Another blended family!
As if one step family were not enough, your children will now have a second blended family to cope with! New step parent, new step siblings, new step aunts and uncles, step grandparents, step friends, step dogs, step everything else! New house rules, new sleeping arrangements, new television programs, new foods, new expectations, new, new, new! As with your own, this second remarriage is not anything your children chose, and now they will go through it all again! Unfortunately it does not get easier for them, the second time.

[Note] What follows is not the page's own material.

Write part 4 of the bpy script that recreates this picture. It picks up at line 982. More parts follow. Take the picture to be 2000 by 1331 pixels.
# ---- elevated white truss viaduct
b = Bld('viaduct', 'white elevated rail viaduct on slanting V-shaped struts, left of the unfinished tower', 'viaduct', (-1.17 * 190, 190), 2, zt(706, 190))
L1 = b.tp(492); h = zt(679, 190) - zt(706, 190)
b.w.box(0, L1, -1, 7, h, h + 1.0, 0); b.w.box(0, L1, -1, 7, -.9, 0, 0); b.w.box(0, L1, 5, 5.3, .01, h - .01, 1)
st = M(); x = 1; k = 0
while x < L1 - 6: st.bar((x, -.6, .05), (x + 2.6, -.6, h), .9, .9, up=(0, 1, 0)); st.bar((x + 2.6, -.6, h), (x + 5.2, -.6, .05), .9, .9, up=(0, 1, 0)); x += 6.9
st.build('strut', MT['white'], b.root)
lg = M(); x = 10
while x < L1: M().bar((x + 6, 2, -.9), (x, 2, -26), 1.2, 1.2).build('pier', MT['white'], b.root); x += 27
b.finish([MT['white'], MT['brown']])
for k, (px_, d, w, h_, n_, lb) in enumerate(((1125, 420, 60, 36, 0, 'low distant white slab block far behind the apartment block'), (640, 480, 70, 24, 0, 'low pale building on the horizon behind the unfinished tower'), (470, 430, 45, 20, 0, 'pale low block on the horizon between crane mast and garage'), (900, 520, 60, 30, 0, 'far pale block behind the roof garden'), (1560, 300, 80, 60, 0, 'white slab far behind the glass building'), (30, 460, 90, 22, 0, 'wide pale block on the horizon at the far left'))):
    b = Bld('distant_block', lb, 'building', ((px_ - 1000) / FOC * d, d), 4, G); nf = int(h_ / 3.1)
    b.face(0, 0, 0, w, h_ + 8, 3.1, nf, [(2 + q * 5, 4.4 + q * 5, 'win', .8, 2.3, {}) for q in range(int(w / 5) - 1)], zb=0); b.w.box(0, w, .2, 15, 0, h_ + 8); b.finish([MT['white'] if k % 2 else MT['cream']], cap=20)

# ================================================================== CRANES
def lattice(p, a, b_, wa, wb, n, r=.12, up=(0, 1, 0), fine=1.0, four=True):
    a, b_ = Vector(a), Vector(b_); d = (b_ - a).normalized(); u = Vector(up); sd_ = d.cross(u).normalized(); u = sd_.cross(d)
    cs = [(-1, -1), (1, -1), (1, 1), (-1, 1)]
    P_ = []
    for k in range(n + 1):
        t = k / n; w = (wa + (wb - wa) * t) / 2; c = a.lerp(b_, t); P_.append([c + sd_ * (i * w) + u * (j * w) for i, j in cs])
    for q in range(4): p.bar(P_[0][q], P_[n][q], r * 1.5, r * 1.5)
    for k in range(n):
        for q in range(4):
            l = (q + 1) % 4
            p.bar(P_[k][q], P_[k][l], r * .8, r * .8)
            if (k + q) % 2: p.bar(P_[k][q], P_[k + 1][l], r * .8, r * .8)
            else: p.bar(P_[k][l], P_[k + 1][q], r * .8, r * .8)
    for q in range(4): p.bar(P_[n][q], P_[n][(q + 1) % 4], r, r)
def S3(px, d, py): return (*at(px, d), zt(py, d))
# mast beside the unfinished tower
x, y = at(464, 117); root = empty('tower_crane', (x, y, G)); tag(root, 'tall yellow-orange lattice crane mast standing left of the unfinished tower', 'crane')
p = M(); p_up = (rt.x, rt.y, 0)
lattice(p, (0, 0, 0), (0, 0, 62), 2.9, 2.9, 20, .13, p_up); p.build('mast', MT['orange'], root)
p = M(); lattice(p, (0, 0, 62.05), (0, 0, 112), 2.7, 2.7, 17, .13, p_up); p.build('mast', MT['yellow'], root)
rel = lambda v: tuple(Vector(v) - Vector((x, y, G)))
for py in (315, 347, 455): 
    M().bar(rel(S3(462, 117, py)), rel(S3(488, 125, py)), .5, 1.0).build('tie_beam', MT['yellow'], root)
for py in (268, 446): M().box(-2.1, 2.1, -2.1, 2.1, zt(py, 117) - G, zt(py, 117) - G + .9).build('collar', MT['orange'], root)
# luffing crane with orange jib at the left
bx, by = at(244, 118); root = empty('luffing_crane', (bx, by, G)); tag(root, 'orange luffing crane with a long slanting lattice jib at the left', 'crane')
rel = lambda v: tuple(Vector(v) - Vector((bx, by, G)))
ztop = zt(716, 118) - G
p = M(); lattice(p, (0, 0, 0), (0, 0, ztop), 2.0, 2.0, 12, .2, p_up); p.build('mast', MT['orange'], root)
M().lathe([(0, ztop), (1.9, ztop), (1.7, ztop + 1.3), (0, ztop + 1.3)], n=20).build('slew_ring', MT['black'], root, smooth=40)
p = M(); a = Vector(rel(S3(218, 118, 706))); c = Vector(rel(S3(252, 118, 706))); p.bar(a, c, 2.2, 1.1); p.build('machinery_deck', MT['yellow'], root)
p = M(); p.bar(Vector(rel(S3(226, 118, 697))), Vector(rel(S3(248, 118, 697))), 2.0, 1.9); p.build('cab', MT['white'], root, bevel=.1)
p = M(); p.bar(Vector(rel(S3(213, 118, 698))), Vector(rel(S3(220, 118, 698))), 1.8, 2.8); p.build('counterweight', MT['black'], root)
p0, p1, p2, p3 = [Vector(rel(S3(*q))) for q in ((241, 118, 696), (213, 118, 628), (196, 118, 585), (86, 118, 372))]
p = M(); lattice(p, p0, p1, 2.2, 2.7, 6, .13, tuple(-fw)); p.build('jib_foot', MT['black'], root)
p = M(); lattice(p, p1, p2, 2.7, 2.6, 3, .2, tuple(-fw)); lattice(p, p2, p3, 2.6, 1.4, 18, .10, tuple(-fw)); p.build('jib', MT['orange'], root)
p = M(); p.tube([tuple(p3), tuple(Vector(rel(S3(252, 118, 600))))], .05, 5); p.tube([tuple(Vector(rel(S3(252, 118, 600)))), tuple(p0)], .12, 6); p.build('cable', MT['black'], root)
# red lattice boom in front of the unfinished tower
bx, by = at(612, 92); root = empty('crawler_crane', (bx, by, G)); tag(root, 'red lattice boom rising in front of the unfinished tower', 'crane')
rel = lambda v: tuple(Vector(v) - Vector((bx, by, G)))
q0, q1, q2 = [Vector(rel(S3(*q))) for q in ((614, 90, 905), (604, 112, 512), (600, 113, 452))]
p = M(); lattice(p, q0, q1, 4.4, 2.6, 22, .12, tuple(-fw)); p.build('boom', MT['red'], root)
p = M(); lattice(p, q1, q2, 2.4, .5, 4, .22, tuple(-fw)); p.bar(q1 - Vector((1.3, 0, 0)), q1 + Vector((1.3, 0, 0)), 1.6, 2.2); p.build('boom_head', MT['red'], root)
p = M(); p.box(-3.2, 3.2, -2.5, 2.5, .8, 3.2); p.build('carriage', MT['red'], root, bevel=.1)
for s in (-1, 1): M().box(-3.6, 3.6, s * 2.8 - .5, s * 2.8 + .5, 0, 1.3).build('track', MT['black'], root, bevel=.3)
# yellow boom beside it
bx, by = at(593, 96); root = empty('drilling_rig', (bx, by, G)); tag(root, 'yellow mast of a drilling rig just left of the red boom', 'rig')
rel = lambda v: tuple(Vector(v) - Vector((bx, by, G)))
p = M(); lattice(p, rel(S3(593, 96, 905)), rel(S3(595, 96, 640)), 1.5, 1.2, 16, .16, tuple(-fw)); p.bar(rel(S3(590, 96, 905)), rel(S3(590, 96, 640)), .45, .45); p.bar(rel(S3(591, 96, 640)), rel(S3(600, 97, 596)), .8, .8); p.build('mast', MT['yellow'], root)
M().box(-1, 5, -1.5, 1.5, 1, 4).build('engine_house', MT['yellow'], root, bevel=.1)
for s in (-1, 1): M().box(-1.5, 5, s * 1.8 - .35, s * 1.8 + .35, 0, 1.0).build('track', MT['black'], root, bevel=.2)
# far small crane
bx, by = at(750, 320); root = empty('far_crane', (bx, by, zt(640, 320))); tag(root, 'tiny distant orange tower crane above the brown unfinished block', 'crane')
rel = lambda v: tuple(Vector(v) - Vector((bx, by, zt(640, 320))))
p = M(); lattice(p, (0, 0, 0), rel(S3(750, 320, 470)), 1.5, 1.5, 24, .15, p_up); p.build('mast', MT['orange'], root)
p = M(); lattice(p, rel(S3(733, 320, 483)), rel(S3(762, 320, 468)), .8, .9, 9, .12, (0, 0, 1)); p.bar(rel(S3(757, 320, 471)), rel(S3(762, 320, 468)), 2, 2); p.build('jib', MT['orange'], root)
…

You can help your children cope by empathizing with their situation: an additional blended family will mean a whole new group of people they will have to get to know, learn to understand, and even learn to love. There will be new house rules, new schedules, maybe a new home for their other parent, and of course the new step-siblings. This is a lot to deal with! Be understanding and sympathetic, but above all, be positive. They need your conviction that a blended family is a good thing.
What will help most?
First and foremost, do not speak negatively about your ex-spouse, the new partner, or their upcoming marriage in front of your children. Your children will have a life-long relationship with these people, who will have a hand in raising them. Negative talk only make a negative impact on how easily your children cope with the new situation, and negative remarks or complaints will assuredly make them feel they must choose sides.
Living in a blended family, or two blended families, can be a struggle for your children and step children. Belonging to two step family groups does come with very positive possibilities and opportunities, though. With understanding support and a little help from you and your spouse, and with cooperative co-parenting with your ex and the new step parent, all the step siblings can develop great family bonds that can enrich their lives forever. Good luck!